Никогда бы не поверил, что такой со всех сторон правильный и никак судьбой не обиженный человек стал предателем. Ну ни малейшего подозрения. А что, другие типа того же Пеньковского или Гордиевского публично подавали какие-то знаки — еще немножко попредаю всех вас и сейчас сбегу?
Долго ломал голову, и припомнилась мне лишь одна теннисная штучка, засевшая в памяти. Этот теннисист на каждом турнире «Ролан Гаррос» просил меня покупать ему мячики. Отыграют великие игроки сколько-то геймов на земляных кортах, и судьи меняют мячи, чтобы лучше отскакивали, не садились и не впивались после мощных подач в красный грунт. А мячи, почти новенькие, потом продавали публике за гроши. Можно и сэкономить.
Неужели шпиона можно было вычислить по этому признаку некой жадности?
Шесть жизней полковника Абеля
Полковник Вильям Генрихович Фишер, он же Рудольф Иванович Абель прожил пять разных жизней. И свою собственную — шестую.
Все с чего-то начинается. Вот и мое знакомство с разведкой началось с жизнеописания полковника Абеля, посвященного его девяностолетию, отмечавшемуся 11 июля 1993 года. Прошло больше четверти века, и тема разведки стала не просто любимой — по-настоящему родной.

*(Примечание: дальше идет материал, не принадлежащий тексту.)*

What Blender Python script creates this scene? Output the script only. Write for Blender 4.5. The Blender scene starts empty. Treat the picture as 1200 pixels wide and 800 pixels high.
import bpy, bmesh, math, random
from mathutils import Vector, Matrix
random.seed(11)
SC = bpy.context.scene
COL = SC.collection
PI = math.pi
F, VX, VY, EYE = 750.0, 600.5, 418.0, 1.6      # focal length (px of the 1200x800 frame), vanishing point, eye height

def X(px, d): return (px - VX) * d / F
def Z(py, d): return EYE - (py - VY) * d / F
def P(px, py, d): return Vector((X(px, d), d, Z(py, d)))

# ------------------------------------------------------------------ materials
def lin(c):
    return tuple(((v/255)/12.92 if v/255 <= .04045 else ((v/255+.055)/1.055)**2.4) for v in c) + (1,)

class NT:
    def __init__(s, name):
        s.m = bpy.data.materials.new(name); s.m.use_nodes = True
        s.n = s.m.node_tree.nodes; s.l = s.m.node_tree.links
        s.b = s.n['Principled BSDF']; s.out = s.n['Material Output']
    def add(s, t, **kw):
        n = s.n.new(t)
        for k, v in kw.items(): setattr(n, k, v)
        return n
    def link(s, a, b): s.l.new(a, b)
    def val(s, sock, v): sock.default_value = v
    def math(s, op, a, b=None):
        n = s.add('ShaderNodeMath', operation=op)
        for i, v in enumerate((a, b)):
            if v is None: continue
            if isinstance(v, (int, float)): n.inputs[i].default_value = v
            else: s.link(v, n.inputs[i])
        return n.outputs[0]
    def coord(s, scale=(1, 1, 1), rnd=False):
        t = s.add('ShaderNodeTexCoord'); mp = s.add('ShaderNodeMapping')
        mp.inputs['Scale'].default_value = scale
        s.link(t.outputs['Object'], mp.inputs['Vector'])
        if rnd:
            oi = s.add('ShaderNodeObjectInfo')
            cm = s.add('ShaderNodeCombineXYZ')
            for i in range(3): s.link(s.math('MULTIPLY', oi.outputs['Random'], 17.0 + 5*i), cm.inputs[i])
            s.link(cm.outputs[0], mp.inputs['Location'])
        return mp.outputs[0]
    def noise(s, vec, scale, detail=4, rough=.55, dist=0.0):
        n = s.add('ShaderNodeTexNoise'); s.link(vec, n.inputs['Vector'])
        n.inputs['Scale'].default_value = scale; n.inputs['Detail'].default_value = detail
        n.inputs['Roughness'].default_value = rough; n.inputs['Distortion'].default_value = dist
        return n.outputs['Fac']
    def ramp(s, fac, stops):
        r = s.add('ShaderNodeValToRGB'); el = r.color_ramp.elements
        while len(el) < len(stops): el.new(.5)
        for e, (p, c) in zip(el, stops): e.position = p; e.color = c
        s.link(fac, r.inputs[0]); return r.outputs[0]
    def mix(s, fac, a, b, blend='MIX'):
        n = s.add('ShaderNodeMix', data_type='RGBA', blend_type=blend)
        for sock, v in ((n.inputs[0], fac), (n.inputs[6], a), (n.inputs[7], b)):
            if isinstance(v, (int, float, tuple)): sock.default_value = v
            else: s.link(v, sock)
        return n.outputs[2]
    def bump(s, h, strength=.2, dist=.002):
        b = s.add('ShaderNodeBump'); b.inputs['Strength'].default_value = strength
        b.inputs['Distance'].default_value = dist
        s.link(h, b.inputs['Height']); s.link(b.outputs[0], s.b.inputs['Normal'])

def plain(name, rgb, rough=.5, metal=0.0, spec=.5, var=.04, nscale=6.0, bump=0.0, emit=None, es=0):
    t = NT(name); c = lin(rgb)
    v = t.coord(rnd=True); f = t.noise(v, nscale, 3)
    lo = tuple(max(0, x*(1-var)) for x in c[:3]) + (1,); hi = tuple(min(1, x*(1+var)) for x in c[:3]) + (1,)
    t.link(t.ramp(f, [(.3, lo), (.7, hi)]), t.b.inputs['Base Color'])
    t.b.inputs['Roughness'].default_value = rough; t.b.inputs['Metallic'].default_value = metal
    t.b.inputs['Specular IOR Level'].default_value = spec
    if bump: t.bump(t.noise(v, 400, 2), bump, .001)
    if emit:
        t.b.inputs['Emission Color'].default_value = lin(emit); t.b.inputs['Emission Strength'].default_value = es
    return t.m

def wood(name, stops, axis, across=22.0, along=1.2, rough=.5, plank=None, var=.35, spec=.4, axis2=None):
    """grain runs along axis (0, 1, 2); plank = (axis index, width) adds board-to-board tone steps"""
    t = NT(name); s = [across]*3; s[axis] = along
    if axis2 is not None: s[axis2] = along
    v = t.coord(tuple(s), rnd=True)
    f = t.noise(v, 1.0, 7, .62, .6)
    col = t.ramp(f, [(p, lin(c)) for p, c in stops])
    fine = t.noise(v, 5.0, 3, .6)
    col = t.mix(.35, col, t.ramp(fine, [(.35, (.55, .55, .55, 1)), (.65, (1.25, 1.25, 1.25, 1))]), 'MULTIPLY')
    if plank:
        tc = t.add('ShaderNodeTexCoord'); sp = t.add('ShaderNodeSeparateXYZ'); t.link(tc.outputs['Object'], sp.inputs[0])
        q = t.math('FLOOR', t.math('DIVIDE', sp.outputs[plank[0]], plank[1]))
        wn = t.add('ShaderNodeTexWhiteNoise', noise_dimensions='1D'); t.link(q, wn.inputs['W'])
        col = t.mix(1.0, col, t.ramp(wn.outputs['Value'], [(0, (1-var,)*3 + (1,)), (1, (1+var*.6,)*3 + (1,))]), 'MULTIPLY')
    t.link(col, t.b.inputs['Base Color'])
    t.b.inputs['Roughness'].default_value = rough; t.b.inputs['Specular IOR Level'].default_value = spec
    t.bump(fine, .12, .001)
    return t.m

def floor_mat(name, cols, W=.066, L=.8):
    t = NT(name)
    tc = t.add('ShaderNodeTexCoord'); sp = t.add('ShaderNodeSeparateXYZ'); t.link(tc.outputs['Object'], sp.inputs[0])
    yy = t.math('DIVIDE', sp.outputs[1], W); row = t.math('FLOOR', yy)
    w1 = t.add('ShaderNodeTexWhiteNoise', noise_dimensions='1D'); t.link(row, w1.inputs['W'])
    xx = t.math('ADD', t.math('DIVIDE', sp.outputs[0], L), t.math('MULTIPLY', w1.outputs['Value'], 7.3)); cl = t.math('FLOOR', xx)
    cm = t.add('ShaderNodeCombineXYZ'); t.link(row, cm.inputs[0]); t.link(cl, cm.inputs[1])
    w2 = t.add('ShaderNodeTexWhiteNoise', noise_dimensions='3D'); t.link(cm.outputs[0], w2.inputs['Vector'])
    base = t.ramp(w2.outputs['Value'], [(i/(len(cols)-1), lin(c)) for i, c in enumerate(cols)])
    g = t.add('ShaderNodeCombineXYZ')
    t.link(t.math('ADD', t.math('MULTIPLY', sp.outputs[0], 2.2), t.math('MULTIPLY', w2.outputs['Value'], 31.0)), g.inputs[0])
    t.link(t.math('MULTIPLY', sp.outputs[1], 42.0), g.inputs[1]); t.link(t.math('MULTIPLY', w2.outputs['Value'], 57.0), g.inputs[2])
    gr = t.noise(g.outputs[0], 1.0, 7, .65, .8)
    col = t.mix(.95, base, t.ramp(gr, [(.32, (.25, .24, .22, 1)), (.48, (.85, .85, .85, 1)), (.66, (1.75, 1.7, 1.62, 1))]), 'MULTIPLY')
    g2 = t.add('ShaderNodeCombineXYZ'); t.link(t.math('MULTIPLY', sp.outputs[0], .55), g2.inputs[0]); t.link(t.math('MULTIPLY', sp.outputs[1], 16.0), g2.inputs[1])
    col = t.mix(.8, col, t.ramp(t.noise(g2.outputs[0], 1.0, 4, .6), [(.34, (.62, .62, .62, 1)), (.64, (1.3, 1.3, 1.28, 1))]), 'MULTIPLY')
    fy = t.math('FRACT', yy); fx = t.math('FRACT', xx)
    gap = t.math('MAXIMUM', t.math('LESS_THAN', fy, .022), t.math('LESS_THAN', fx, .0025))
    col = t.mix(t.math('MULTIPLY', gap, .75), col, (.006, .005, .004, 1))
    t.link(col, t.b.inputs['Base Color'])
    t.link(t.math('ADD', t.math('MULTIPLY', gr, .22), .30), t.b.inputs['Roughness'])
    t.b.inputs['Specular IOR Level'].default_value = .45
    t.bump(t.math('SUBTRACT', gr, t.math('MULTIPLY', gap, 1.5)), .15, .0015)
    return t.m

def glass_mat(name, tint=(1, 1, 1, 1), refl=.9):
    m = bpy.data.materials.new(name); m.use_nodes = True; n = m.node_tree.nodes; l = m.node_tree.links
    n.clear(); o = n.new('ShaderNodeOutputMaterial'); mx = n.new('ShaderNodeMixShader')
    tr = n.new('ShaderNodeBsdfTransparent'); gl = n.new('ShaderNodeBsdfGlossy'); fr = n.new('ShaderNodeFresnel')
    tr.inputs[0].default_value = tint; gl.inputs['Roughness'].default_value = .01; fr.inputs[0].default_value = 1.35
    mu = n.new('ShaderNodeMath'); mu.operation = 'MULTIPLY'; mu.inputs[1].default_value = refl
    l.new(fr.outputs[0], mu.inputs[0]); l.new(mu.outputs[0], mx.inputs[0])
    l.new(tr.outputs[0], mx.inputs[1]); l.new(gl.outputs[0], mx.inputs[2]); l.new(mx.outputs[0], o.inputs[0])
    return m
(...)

И если искать какие-то истоки, роднички, пускающиеся откуда-то в свой неизменный, предначертанный путь, то для меня исходной точкой стала дача Абеля, выделенная его отцу, старому большевику, еще в середине 1920-х. Представьте назойливый шум большого города, громкий перестук колес несущихся мимо поездов, громадье высоченных строительных кранов и вдруг возникающий из ниоткуда, утопающий в зелени дачный участок, принадлежащий иному миру и другой эпохе. В глубине, спрятавшись за елями и березами, дом, который еще в 1990-е был немолод, а за эти годы постарел еще больше и быстрее нас.